Digital-Twin Losses for Lane-Compliant Trajectory Prediction at Urban Intersections
A novel training method slashes traffic rule violations by 40% for AI predicting urban traffic trajectories.
A research team from the Technical University of Munich and BMW has developed a novel AI training framework that uses a 'digital twin' of real-world infrastructure to make autonomous vehicle predictions safer and more compliant with traffic rules. Their paper, 'Digital-Twin Losses for Lane-Compliant Trajectory Prediction at Urban Intersections,' proposes a model that forecasts the motion of multiple agents (cars, pedestrians) at signalized intersections by fusing cooperative perception data from both vehicles (V2V) and roadside infrastructure (V2I). The core innovation is a structured training objective that goes beyond standard accuracy metrics.

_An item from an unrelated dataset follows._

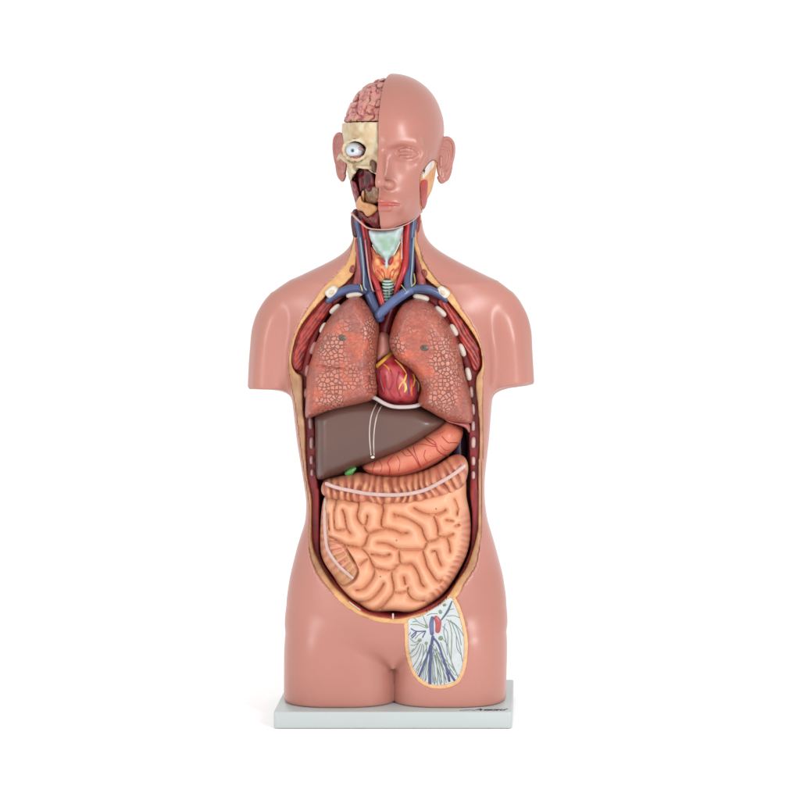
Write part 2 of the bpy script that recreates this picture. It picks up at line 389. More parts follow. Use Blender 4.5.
# lungs
LL = [(360,296),(367,303),(374,313),(378.4,322),(379.6,332.5),(378,350),(377,367.5),(379,385),(378.4,392),(374,399),(360,404),(334,410),(318,415),(308,418.5),(305.5,415),(306.6,388.5),(307.5,371),(312,357),(314.5,346.5),(320,334),(325,324),(335.5,310),(346,300),(354,295.5)]
LR = [(411,299),(402,304.5),(395,317),(390,334),(389.4,343),(392.4,352),(398.5,360.5),(411,369),(418.6,380),(421,388.5),(418.5,397),(418.6,404),(430,411),(446,419.5),(458,422),(471,423),(473.5,418),(472.5,404),(468.5,385),(464,367.5),(460,348),(454.5,332.5),(444,317),(435,306),(426.5,300),(418,297.5)]
def lungs():
    fl = [[(311,363),(330,365.5),(350,367.5),(377,366.5)]]
    a = pillow(LL, -26, 40, 40, 13, .9, blur=.13, dome=gdome(350, 362, 110, 130, .8), groove=grv(fl, 2.2, 1.6, -45))
    fr = [[(421,388),(424,384),(430,388)]]
    b = pillow(LR, -26, 40, 40, 13, .9, blur=.13, dome=gdome(432, 362, 110, 130, .8), groove=grv(fr, 1.0, 1.5, -45))
    def colL(V):
        r, px, py = blobs(V, [(334,362,16,7,.9),(362,350,12,14,.8),(330,396,20,12,.9),(360,378,16,10,1),(343,330,22,12,.4),(372,398,10,6,.6)])
        n = noise(V[:, 0], V[:, 1], V[:, 2], 9, 1); t = np.clip(r*(.6+.8*n)+.15*n, 0, 1)[:, None]
        g2 = np.clip(noise(V[:, 0], V[:, 1], V[:, 2], 14, 5)*1.6-.1, 0, 1)[:, None]
        c = np.array(lin(176, 90, 74))*(1-t)+np.array(lin(228, 106, 70))*t
        return c*(1-.38*g2*(1-t))+np.array(lin(128, 96, 96))*.38*g2*(1-t)
    def colR(V):
        r, px, py = blobs(V, [(400,330,8,22,.9),(405,356,14,6,.8),(418,372,22,7,.9),(420,340,25,10,.5),(440,392,14,10,.6),(432,325,10,10,.5)])
        n = noise(V[:, 0], V[:, 1], V[:, 2], 9, 2); t = np.clip(r*(.6+.8*n)+.15*n, 0, 1)[:, None]
        g2 = np.clip(noise(V[:, 0], V[:, 1], V[:, 2], 13, 8)*1.6-.1, 0, 1)[:, None]
        c = np.array(lin(176, 90, 74))*(1-t)+np.array(lin(228, 106, 70))*t
        return c*(1-.38*g2*(1-t))+np.array(lin(128, 96, 96))*.38*g2*(1-t)
    def cm(l, s):
        def f(V):
            r, px, py = blobs(V, l); n = noise(V[:, 0], V[:, 1], V[:, 2], 7, s)
            return np.clip(r*1.7+n*.7+.06, .16, 1)*.92
        return f
    cellL = cm([(331,349,11,12,.9),(332,385,13,26,1),(371,330,7,14,.7),(373,372,6,24,.9),(345,378,14,14,.5)], 3)
    cellR = cm([(441,362,11,22,1),(444,388,12,20,1),(396,344,7,9,.8),(452,375,10,20,.6),(434,345,8,10,.6)], 4)
    oa = build('lung', *a, M_lung, None, colL, cellL); tag(oa, 'mottled brown-pink lung with level crease line, above the wide end of the liver', 'lung', 'lungs in the open chest')
    ob = build('lung', *b, M_lung, None, colR, cellR); tag(ob, 'mottled brown-pink lung with notched edge curving round the heart', 'lung', 'lungs in the open chest')
    for o, m, p, r in ((oa, a, (342.5, 338), (4.2, 3.2)), (ob, b, (424.5, 348), (4.6, 3.4))):
        B = bvh(m); c = hit(B, *p, lift=-.6)
        build('airway_opening', *ell(c, (r[0], 1.6, r[1]), -.1), M_paint, o, noisy(lin(70, 58, 44), lin(112, 92, 84), 3))
    return a, b
lgA, lgB = lungs()
# heart
HRT = [(373,362),(382,355),(391.5,349),(402,354),(414,363),(423,375),(425.5,388),(424,397),(418,403.5),(404,406),(390,403.5),(378,398),(373.5,380)]
hb = pillow(HRT, -17, 36, 22, 20, .8)
r_ = build('heart', *hb, M_paint, None, noisy(lin(210, 84, 90), lin(176, 34, 44), 6, 2, 2)); tag(r_, 'small red heart with yellow fat stripes between the two lungs', 'heart')
at_ = pillow([(376,364),(376,345),(380,331),(389,333),(393,345),(391,354),(384,359)], -22, 20, 16, 9, .8)
build('atrium', *at_, M_paint, r_, lin(230, 156, 142))
Bh = bvhs(hb, at_)
build('fat_stripe', *tube(sm_path(drape(Bh, [(377.5,366.5),(384,361),(392,353.5)], .2)), 2.6, flat=.5), M_fat, r_, lin(236, 176, 60))
for pth, c, w in (([(406.5,374),(405,379),(403,383)], lin(234, 204, 90), 1.3), ([(405,383),(406,388),(404.5,392)], lin(236, 210, 100), 1.5), ([(413,374),(414.5,380),(413,386)], lin(232, 176, 60), 1.3), ([(412,384),(411,390),(412,396)], lin(226, 110, 60), 1.6), ([(383,364),(388,368),(391,374)], lin(230, 160, 80), 1.0), ([(406,378),(401,384),(398,391)], lin(232, 190, 90), .9), ([(414,378),(418,384),(418,391)], lin(234, 186, 80), 1.3), ([(395,360),(401,366),(406,373)], lin(232, 170, 70), 1.4)):
    build('fat_streak', *tube(drape(Bh, pth, 0), [w*.5, w, w*.4], flat=.5), M_fat, r_, c)
for pth, c in (([(409,370),(409,378),(408,386),(409,394)], lin(92, 62, 110)), ([(416,378),(417,386),(416,394)], lin(82, 70, 120)), ([(381,370),(380.5,380),(384,392)], lin(130, 50, 80)), ([(390,370),(393,380),(390,390)], lin(168, 36, 56)), ([(399,372),(397,384),(400,396)], lin(160, 40, 60)), ([(386,376),(388,388),(394,398)], lin(168, 36, 56))):
    build('coronary_vessel', *tube(drape(Bh, pth, 0), .8), M_paint, r_, c)
# liver
LIV = [(316,412),(330,403),(345,399),(360,397),(371,398),(388,402),(404,403),(418.5,404),(430,408),(446.5,416),(449,419),(446.5,422.5),(440.5,428),(427,437),(415,444),(400,451.5),(385,457),(370,463),(360,466),(350,470.5),(340,474.5),(322,479.5),(317,480),(315.6,455),(315.4,430)]
lv = pillow(LIV, -16, 38, 30, 13, 1, dome=gdome(360, 425, 200, 130, .6))
o = build('liver', *lv, M_liver, None, noisy(lin(104, 73, 66), lin(113, 81, 72), 26, 2)); tag(o, 'smooth grey-brown liver wedge below both lungs', 'liver')
Bl = bvh(lv)
for pth in ([(377,403),(372.5,412),(370.3,421),(369.4,436),(371,455)], [(381.5,406),(377,415),(374.5,428),(373.6,441),(374,455)]):
    build('ligament', *tube(sm_path(drape(Bl, pth, .1)), .6), M_paint, o, lin(214, 200, 192))
build('ligament_knob', *ell(hit(Bl, 372.6, 457, .4), (2, 1.5, 1.6)), M_paint, o, lin(240, 236, 228))
gbp = hit(Bl, 351, 468.5)
build('gallbladder', *tube(np.array([(wx(346.5, -38), -36, wz(474, -38)), (wx(350.5, -38), -38, wz(471.8, -38)), (wx(355, -38), -36, wz(468.5, -38))]), [2.6, 3.4, 1.5], 14), M_paint, o, lin(96, 176, 92))
# stomach
STO = [(361,466.5),(362,462),(375,456),(400,445),(415,438),(427,430),(440,422),(447,417),(458.5,423),(463,428),(463,435),(460,443),(454,450.5),(445,458),(433,465.5),(419.5,471.5),(403,476),(385,476.5),(370,473.5)]
st = pillow(STO, -14, 34, 20, 13, .9)
o = build('stomach', *st, M_gut, None, noisy(lin(232, 140, 112), lin(228, 124, 98), 10, 1)); tag(o, 'salmon stomach lined with thin red vessels, tucked under the liver', 'stomach')
Bs = bvh(st); z7 = lambda p: Zr(p, 370, 390, 6.667)
for p, w in (([(360,310),(400,350),(440,370),(450,400),(480,425),(520,440)], .55), ([(385,320),(430,345),(447,385)], .45), ([(250,395),(290,440),(315,480),(335,518)], .55), ([(290,380),(300,420),(320,470),(337,515)], .45), ([(165,430),(120,480),(132,520),(128,570)], .5), ([(35,480),(22,520),(15,550)], .45), ([(480,310),(520,350),(545,350),(585,352)], .5), ([(290,375),(340,362),(400,372),(440,378)], .4), ([(530,225),(555,238),(575,232)], .45), ([(130,470),(150,450)], .35), ([(215,410),(240,440),(280,435)], .35), ([(480,430),(500,410)], .3), ([(60,470),(80,510),(70,545)], .3), ([(180,440),(200,480),(190,540)], .3), ([(370,400),(360,440),(380,480)], .35), ([(430,300),(470,290),(500,270)], .35), ([(400,440),(420,470)], .3), ([(545,300),(560,330)], .3), ([(470,370),(500,400),(530,400)], .3)):
    build('blood_vessel', *tube(drape(Bs, z7(p), 0), w*1.1, 6), M_paint, o, lin(190, 66, 60))
build('blood_vessel', *tube(drape(Bs, z7([(-30,530),(0,540),(50,553),(120,560),(210,552),(300,524),(380,486),(440,455),(500,425)]), 0, 4), .7, 8), M_paint, o, lin(186, 62, 58))
# spleen in the dark gap
sp = pillow([(452,440),(463,428),(467,440),(467,462),(462,470),(452,462)], 4, 14, 10, 8, 1.2)
tag(build('spleen', *sp, M_paint, None, lin(62, 40, 60)), 'dark purple spleen in the shadowed gap between stomach and ribs', 'spleen')
print('organs', time.time()-T0)

# ------------------------------------------------------------------ intestines
A = lambda p: Zr(p, 315, 490, 10); Bb = lambda p: Zr(p, 395, 490, 10); Cc = lambda p: Zr(p, 315, 545, 10); Dd = lambda p: Zr(p, 395, 545, 10)
CAE = [(320,528),(323,540),(335.6,540),(344,544),(351,554.5),(357,565),(358.5,571),(355,578.5),(348,584),(342,586.5),(334,581),(327,573),(321,561)]
GR = [A([(215,80),(205,150),(190,220),(193,330),(212,400),(300,392),(322,385)]), A([(275,200),(295,250),(308,330),(325,390),(355,430)]), A([(340,92),(430,120),(435,180),(420,250),(440,310),(470,345),(500,350),(520,300),(525,255)]),
      A([(490,355),(510,400),(535,435),(520,480),(500,540),(460,575)]), A([(535,435),(600,410),(690,388)]), A([(670,150),(685,200),(670,270),(663,320),(675,370),(740,388),(800,400)])+Bb([(60,430),(130,425)]),
      A([(625,525),(700,530),(760,550),(800,575)]), Bb([(0,575),(60,590),(160,592),(260,592),(282,603)]), A([(560,640),(620,645),(690,660),(750,640)]),
      A([(140,470),(200,490),(290,545),(340,555),(400,565),(460,580),(510,620),(550,680),(580,760),(590,790)]), A([(450,745),(485,715),(525,688)]),
      A([(790,240),(800,262)]), Bb([(0,250),(80,265),(160,300),(230,345),(270,385),(285,440),(322,515)]), Bb([(322,515),(300,570),(280,605),(300,680),(320,760),(340,790)])+Dd([(390,320),(430,360),(520,340)]),
      Bb([(190,180),(260,220),(350,245),(420,240),(480,220),(505,200)]), Bb([(385,260),(415,330),(430,400),(430,455),(510,475),(540,540),(550,620)]), Bb([(322,515),(400,500),(440,468)]),
      Bb([(510,300),(580,312)]), Bb([(600,362),(660,350)]), Bb([(590,100),(622,180),(620,250)]), Bb([(40,595),(45,660),(60,730),(150,735)]), Dd([(160,180),(200,220),(240,300),(260,380),(290,410)]),
      Bb([(370,610),(410,612),(430,680),(460,750)]), Bb([(510,475),(580,440)]), Dd([(90,320),(103,385)]), Dd([(0,470),(60,475),(120,460),(150,510),(200,550),(280,562),(370,550),(400,530)]), Dd([(0,215),(30,195),(60,182)]),
      Dd([(125,460),(132,425)]), Cc([(580,190),(592,220),(592,290),(550,370),(480,440),(410,450)]), Cc([(590,222),(680,240),(760,252),(800,230)]), Cc([(768,260),(770,320),(788,400),(780,480),(720,560),(650,650)]),
      Cc([(690,380),(640,460),(560,540),(440,592)]), A([(130,250),(132,330),(140,400)])]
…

Instead of relying solely on a mean squared error (MSE) loss for point-wise prediction accuracy, the team introduced a 'twin loss.' This novel component penalizes the AI for generating predictions that would violate real-world constraints simulated in a digital twin. These constraints include crossing solid lane lines, ignoring traffic signals, causing collisions, or suffering from 'mode collapse' where the model only predicts one type of future. The system was trained and evaluated on real-world V2X data collected from urban corridors.
The results demonstrate a significant safety improvement. While maintaining comparable accuracy on standard trajectory metrics like Average Displacement Error (ADE), the model drastically reduced critical infrastructure and rule violation rates. This highlights the potential of using digital twin-driven, multi-loss learning to bake safety and regulatory compliance directly into the core training process of autonomous systems, moving beyond mere prediction accuracy toward trustworthy and socially acceptable AI behavior on the road.
- Novel 'twin loss' function encodes real-world constraints like lane rules and collision avoidance from a digital twin, guiding AI toward safer predictions.
- Model architecture combines a Bi-LSTM-based generator with V2X data from both vehicles and infrastructure for comprehensive urban intersection forecasting.
- Experimental results show a significant reduction in critical traffic rule violations while maintaining prediction accuracy and real-time performance requirements.
Why It Matters
This research directly addresses the 'edge cases' of autonomous driving, making AI predictions not just accurate but legally and socially compliant for real-world deployment.